> WHAT YOU SHOULD DO
Retype exactly the lines below, beginning with the first and ending with the line where "random.seed(5)" appears.
^^^^^^^^
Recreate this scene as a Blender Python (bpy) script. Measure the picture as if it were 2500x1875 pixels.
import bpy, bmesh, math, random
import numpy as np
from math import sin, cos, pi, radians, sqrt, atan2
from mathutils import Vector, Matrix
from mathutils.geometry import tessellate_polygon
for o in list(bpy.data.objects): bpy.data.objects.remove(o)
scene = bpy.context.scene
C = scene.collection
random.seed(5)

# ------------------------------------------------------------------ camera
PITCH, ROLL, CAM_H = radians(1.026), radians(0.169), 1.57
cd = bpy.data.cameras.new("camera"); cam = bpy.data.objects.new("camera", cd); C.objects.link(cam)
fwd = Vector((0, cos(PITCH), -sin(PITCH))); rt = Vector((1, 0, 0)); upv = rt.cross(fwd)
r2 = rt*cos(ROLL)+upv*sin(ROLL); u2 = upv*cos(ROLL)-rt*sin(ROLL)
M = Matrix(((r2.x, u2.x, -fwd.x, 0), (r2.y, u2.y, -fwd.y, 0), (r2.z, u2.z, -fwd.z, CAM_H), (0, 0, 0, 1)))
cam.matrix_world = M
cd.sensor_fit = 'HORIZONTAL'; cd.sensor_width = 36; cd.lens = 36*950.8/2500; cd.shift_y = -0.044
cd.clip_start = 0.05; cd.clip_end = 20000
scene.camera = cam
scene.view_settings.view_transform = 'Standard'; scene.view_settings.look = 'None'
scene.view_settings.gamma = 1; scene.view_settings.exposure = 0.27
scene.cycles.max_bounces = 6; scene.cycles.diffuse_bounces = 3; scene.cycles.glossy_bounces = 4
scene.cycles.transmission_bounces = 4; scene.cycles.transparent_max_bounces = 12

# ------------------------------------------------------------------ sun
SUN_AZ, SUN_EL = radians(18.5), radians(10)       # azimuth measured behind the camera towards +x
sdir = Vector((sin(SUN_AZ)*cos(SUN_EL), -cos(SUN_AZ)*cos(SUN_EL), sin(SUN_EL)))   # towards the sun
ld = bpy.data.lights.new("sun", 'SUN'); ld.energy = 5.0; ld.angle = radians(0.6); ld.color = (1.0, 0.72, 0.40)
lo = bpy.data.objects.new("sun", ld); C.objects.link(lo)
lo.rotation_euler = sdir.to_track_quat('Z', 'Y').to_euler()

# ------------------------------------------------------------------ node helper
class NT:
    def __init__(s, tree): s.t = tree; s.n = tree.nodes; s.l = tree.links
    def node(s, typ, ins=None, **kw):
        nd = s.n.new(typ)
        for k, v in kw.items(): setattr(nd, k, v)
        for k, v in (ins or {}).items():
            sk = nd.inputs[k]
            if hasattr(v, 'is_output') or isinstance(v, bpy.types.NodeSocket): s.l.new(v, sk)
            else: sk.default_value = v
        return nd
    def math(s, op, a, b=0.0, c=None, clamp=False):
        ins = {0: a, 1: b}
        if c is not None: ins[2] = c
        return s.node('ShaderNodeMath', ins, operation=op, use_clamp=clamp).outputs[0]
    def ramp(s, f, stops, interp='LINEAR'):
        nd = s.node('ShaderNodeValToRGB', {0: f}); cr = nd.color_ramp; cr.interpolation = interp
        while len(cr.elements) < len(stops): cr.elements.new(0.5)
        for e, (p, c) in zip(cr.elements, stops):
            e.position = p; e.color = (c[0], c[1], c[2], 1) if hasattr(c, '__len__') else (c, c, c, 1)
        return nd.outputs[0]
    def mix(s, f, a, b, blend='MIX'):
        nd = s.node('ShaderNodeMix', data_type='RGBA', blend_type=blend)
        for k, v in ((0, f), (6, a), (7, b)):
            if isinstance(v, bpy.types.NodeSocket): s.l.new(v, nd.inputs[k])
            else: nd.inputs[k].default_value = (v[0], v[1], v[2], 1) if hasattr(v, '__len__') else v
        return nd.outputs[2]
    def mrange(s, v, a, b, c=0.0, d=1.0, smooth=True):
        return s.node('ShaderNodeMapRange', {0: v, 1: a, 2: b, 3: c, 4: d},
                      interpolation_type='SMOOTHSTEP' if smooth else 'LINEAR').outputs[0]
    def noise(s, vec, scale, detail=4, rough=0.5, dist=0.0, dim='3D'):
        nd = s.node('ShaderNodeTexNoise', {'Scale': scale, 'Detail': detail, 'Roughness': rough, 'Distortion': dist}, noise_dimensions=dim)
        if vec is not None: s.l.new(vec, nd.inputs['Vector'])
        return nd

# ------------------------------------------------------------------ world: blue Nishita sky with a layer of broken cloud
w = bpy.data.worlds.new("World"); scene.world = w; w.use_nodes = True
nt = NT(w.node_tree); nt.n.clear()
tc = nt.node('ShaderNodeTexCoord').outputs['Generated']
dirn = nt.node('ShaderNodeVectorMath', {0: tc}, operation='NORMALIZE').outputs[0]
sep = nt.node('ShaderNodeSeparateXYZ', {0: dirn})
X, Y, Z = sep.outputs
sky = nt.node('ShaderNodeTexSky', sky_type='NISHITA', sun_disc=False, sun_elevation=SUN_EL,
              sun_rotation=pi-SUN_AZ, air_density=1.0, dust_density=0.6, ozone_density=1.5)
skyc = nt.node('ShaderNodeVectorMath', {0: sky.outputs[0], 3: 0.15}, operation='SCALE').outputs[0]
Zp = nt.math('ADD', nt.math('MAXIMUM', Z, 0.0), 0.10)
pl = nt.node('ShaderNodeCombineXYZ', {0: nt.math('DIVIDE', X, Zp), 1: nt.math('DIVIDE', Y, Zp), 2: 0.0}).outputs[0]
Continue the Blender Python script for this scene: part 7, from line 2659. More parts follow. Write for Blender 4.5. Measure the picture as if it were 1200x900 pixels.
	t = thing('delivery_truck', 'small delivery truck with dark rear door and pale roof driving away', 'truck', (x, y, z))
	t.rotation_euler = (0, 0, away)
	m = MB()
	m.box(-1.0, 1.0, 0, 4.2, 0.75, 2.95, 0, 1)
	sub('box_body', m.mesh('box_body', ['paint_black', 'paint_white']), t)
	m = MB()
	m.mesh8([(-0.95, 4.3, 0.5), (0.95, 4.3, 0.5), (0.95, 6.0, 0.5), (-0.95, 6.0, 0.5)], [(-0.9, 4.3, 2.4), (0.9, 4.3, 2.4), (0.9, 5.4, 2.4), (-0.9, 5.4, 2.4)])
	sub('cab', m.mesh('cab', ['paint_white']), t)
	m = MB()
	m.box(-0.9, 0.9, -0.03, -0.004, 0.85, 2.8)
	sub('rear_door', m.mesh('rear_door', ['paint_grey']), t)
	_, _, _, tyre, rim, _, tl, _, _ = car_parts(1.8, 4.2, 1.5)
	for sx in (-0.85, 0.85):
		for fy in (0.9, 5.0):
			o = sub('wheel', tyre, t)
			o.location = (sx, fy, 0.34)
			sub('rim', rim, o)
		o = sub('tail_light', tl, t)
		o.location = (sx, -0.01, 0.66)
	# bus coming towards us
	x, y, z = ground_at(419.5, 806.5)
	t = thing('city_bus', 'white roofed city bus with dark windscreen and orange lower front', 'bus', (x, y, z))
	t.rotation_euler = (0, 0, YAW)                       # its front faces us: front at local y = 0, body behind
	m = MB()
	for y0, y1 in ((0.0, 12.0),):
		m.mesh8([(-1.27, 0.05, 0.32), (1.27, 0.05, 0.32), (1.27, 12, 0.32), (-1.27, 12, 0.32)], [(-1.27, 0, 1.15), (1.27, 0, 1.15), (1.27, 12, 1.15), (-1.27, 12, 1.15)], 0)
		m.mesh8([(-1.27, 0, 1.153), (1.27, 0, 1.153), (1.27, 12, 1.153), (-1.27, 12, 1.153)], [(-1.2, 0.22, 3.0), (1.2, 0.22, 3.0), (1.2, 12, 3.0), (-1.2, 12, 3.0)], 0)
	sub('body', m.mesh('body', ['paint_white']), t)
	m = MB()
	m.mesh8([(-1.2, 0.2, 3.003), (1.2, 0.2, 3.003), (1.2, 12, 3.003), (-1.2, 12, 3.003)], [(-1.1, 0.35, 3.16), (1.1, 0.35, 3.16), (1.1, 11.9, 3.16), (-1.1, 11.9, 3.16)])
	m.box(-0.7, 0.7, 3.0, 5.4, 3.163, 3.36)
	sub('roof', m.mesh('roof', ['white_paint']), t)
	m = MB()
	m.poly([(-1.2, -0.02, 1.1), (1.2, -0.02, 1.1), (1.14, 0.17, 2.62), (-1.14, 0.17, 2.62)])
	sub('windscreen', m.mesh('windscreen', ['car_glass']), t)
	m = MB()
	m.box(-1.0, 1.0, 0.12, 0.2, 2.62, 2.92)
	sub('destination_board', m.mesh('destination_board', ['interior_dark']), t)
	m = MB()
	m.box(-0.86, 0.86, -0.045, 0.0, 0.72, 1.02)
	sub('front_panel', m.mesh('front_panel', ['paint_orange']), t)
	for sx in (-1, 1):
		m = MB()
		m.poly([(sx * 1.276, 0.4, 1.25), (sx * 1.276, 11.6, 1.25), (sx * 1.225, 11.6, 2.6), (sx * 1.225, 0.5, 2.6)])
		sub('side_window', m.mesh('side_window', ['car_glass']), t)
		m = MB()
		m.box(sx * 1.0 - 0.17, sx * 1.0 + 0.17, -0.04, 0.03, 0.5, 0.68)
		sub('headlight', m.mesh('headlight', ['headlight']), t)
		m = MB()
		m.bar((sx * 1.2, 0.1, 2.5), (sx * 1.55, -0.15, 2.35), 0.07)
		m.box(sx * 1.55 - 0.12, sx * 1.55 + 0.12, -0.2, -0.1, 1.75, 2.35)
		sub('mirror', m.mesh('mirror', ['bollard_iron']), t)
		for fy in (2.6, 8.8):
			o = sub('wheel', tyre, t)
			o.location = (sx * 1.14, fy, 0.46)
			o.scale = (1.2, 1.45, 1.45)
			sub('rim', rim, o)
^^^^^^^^
> EXPECTED ANSWER
Recreate this scene as a Blender Python (bpy) script. Measure the picture as if it were 2500x1875 pixels.
import bpy, bmesh, math, random
import numpy as np
from math import sin, cos, pi, radians, sqrt, atan2
from mathutils import Vector, Matrix
from mathutils.geometry import tessellate_polygon
for o in list(bpy.data.objects): bpy.data.objects.remove(o)
scene = bpy.context.scene
C = scene.collection
random.seed(5)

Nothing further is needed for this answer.